On October 29, Mnangagwa met with the country's business community. Signs in Zimbabwe are pointing to a possible rerun of the massive crisis that engulfed the country about a decade ago. Among them is a sudden surge of the country's stock exchange's industrial index in October, which now stands at the relatively high market valuation of €19.3 billion, a sudden gain of more than 50 percent in a matter of days.
According to the market's spokesperson Tapiwa Bepe, the surge is a consequence of the country's profound crisis. "The political and economic environment is volatile. The heightened activity on the stock market was therefore investors scrambling to take positions in real assets by disposing of cash and bank balances." Foreign and national investors believe that stocks and shares offer more security. But it has become extremely difficult to take out money locked in electronic bank balances from the stock exchange.
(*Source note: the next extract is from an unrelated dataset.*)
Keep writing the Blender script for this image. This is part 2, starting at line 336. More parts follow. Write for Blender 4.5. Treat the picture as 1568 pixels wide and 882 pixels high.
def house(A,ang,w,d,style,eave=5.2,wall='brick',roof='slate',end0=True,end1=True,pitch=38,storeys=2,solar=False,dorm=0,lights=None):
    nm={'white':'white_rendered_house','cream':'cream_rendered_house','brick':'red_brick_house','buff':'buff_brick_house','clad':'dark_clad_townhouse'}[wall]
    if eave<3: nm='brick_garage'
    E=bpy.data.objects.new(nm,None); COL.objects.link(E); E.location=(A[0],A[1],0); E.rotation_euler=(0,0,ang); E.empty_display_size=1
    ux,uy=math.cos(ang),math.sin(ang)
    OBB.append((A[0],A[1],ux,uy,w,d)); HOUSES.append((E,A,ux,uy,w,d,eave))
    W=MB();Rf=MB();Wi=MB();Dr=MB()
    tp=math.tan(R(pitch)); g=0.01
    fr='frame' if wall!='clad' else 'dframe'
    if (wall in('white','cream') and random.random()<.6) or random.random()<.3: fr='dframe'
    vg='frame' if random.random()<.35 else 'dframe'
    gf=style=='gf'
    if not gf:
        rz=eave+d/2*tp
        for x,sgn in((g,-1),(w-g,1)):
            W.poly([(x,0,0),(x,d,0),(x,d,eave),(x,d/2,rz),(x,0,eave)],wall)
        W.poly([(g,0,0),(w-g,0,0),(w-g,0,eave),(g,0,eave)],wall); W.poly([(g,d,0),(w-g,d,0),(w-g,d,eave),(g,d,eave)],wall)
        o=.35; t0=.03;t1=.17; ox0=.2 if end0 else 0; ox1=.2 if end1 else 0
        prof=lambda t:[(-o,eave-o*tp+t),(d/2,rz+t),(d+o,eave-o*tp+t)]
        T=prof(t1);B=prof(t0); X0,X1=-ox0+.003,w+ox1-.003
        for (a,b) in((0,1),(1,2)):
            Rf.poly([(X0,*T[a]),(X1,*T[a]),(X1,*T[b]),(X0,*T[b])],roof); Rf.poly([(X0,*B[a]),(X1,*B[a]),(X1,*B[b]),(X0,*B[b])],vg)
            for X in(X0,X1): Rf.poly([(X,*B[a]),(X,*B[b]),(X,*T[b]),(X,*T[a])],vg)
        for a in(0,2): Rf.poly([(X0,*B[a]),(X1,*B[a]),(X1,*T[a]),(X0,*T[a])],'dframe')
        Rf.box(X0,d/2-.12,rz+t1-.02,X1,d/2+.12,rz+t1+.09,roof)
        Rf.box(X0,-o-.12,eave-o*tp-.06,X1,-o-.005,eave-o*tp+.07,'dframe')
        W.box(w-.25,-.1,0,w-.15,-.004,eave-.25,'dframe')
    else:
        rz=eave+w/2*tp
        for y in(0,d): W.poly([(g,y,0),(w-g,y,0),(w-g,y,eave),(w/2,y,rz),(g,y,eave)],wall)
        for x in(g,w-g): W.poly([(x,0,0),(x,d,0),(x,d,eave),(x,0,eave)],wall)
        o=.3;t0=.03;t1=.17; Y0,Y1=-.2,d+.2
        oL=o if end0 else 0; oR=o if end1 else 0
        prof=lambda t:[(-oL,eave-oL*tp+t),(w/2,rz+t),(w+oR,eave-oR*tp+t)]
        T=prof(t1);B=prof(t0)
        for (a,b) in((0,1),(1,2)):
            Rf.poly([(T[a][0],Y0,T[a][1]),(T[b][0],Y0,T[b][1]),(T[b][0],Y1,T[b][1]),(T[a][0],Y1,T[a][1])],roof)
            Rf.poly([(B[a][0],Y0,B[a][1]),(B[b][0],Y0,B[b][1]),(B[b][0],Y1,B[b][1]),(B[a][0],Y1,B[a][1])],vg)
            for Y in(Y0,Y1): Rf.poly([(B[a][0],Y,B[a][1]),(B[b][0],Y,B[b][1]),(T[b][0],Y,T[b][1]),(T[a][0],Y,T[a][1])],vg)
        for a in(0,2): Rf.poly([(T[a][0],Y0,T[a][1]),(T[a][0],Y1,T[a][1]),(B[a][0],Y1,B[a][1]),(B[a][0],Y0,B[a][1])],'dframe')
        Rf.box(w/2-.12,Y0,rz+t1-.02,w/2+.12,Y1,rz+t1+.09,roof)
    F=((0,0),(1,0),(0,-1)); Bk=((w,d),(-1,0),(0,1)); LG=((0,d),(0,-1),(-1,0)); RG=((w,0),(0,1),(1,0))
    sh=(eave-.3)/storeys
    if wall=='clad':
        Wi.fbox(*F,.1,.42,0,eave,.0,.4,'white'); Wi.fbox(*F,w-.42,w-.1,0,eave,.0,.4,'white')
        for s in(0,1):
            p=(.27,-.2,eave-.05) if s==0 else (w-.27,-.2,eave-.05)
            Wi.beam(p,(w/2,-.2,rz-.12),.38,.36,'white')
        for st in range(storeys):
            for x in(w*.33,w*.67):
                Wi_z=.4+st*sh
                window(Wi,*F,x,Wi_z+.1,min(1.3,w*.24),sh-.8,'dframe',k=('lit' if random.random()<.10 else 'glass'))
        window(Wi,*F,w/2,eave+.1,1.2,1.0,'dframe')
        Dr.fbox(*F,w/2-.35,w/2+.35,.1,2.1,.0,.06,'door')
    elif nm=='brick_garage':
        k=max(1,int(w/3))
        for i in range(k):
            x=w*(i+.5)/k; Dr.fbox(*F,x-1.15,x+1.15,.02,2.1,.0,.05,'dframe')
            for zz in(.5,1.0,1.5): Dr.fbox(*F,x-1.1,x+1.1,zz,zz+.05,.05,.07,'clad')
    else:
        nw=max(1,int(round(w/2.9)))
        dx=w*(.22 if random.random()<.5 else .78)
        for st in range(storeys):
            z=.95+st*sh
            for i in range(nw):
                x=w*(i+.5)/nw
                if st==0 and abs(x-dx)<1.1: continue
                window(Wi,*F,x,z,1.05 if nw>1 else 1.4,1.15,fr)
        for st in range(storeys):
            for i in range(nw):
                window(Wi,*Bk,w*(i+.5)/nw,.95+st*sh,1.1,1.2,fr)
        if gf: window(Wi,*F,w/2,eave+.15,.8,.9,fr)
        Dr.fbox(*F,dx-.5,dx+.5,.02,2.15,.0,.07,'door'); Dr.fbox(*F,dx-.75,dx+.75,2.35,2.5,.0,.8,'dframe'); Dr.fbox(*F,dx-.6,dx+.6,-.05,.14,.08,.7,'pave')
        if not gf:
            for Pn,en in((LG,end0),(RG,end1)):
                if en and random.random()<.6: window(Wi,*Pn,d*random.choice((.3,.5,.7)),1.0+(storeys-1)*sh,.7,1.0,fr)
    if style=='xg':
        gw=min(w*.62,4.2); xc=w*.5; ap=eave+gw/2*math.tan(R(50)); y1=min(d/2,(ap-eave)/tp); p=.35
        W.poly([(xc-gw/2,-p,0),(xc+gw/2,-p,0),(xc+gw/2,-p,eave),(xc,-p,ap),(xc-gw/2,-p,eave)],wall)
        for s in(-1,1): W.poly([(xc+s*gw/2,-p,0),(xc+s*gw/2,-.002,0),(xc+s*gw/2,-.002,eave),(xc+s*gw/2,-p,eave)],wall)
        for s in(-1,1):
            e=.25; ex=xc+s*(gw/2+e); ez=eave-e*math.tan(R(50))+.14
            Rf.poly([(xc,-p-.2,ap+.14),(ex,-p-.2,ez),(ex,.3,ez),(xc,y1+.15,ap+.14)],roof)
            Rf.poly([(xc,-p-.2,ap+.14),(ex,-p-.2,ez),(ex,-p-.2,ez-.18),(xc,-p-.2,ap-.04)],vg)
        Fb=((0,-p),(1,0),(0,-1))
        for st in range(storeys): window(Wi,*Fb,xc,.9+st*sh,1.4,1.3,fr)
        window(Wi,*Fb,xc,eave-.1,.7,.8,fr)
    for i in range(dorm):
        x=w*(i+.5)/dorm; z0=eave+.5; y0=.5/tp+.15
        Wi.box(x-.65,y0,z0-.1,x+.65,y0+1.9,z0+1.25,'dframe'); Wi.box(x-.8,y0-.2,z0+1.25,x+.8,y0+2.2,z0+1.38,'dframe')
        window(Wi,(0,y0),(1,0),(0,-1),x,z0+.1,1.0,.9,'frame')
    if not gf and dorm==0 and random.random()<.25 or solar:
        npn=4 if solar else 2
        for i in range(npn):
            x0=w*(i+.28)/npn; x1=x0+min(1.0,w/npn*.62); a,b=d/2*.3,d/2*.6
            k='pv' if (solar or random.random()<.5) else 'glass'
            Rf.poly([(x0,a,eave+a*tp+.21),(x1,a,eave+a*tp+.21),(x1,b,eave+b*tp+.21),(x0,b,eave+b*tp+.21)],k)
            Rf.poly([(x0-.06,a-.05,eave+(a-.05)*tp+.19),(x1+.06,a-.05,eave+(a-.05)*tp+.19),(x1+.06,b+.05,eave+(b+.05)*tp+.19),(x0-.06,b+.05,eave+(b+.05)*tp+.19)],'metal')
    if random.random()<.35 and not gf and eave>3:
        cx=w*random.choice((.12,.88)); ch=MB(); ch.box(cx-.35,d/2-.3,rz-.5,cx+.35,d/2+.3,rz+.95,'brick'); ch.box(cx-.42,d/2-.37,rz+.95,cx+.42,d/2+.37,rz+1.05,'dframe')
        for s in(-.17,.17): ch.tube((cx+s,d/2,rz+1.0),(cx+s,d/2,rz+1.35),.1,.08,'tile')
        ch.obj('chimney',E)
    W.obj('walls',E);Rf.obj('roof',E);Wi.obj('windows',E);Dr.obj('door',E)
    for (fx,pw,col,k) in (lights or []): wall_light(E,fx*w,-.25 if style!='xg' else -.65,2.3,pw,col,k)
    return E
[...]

The situation was acknowledged by President Mnangagwa: "The fear to lose wealth and savings as happened during the 2008 economic meltdown is current but unnecessary. I greatly appreciate and understand all your concerns and anxieties."
The 76-year-old leader said that Zimbabwe would continue using the multi-currency system which the country adopted in 2009 after abandoning its worthless currency. But according to dw.com, the hard currencies, mainly the US dollar and South African rand, making up the system together with government issued so called bond notes, have been hard to find lately on the formal market.